FCStone Group, Inc. Announces Syndicated Margin Call Credit Facility and Subordinated Debt Facility


KANSAS CITY, Mo., July 24, 2008 (PRIME NEWSWIRE) -- FCStone Group, Inc. (Nasdaq:FCSX), a commodity risk management firm, today announced the closing of syndicated credit facilities between its wholly owned subsidiary, FCStone, LLC, and a lending syndicate consisting of BMO Capital Markets, Bank of America, N.A., Deere Credit, Inc., and CoBank, ACB. The new facilities will increase the size of the Company's primary debt facilities by a total of $140 million to $305 million. Specifically, the size of the Company's revolving credit facility has been increased by $100 million to $250 million, while the Company's subordinated debt facility has been increased by $40 million to $55 million.

The new syndicated bank facilities will provide FCStone, LLC additional sources of funding to support continued growth in its business, increased margin requirements at various exchanges and highly volatile markets that may result in an increased need for regulatory capital. FCStone, LLC will use the revolving credit facility to fund potential margin calls with exchanges pending collection of such margin calls from its trading customers, while the subordinated debt will allow FCStone, LLC to increase its level of regulatory capital if required by future market conditions and business growth.

"We believe these new credit facilities from four respected financial institutions during a time of constrained credit markets, demonstrate their confidence in the financial strength of FCStone and our future prospects," stated Pete Anderson, President and Chief Executive Officer of FCStone. "These facilities will provide financial resources to allow us to capitalize on the ongoing need for our services and to continue to grow our business."

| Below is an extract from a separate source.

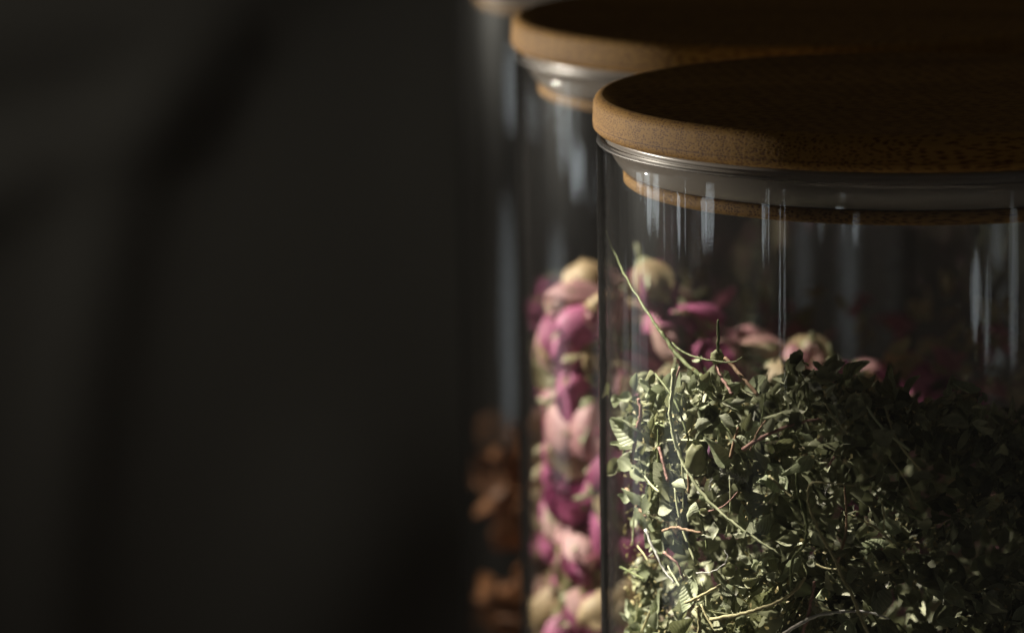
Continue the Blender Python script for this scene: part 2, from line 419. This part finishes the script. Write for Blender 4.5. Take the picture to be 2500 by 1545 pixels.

BMO Capital Markets is serving as the administrative agent for the revolving credit facility and the Agent for the subordinated debt facility. BMO Capital Markets and Banc of America Securities LLC served as co-lead arrangers for the revolving credit facility. BMO Capital Markets and Deere Credit, Inc. served as co-lead arrangers on the subordinated debt facility.

About FCStone Group, Inc.

FCStone Group, Inc., along with its affiliates, is an integrated commodity risk management company providing risk management consulting and transaction execution services to commercial commodity intermediaries, end-users and producers. The firm assists primarily middle market customers in optimizing their profit margins and mitigating exposure to commodity price risk. In addition to risk management consulting services, FCStone, LLC, operates one of the leading independent clearing and execution platforms for exchange-traded futures and options contracts. FCStone Group, Inc., serves more than 7,500 customers and in the 12 months ended May 31, 2008, executed 98.8 million derivative contracts in the exchange-traded and over-the-counter markets. The FCStone Group companies work in all the major commodity areas including agriculture, energy, renewable fuels, foods, forestry, cotton and textile, dairy and currency exchange. Headquartered in the Midwest, it has offices located throughout the world and is a clearing member of all major North American Futures exchanges. FCStone Group, Inc., trades on the NASDAQ Global Select Market under the symbol "FCSX."

Forward Looking Statements

This press release may include forward-looking statements regarding, among other things, our plans, strategies and prospects, both business and financial. All statements other than statements of current or historical fact contained in this press release are forward-looking statements. The words "believe," "expect," "anticipate," "should," "plan," "will," "may," "could," "intend," "estimate," "predict," "potential," "continue" or the negative of these terms and similar expressions, as they relate to FCStone Group, Inc., are intended to identify forward-looking statements.

We have based these forward-looking statements largely on our current expectations and projections about future events and financial trends that we believe may affect our financial condition, results of operations, business strategy and financial needs. They can be affected by inaccurate assumptions, including the risks, uncertainties and assumptions described in the Company's filings with the Securities and Exchange Commission. In light of these risks, uncertainties and assumptions, the forward-looking statements in this press release may not occur and actual results could differ materially from those anticipated or implied in the forward-looking statements. When you consider these forward-looking statements, you should keep in mind these risk factors and other cautionary statements in this press release.

Our forward-looking statements speak only as of the date of this press release. We undertake no obligation to update or revise any forward-looking statements, whether as a result of new information, future events or otherwise.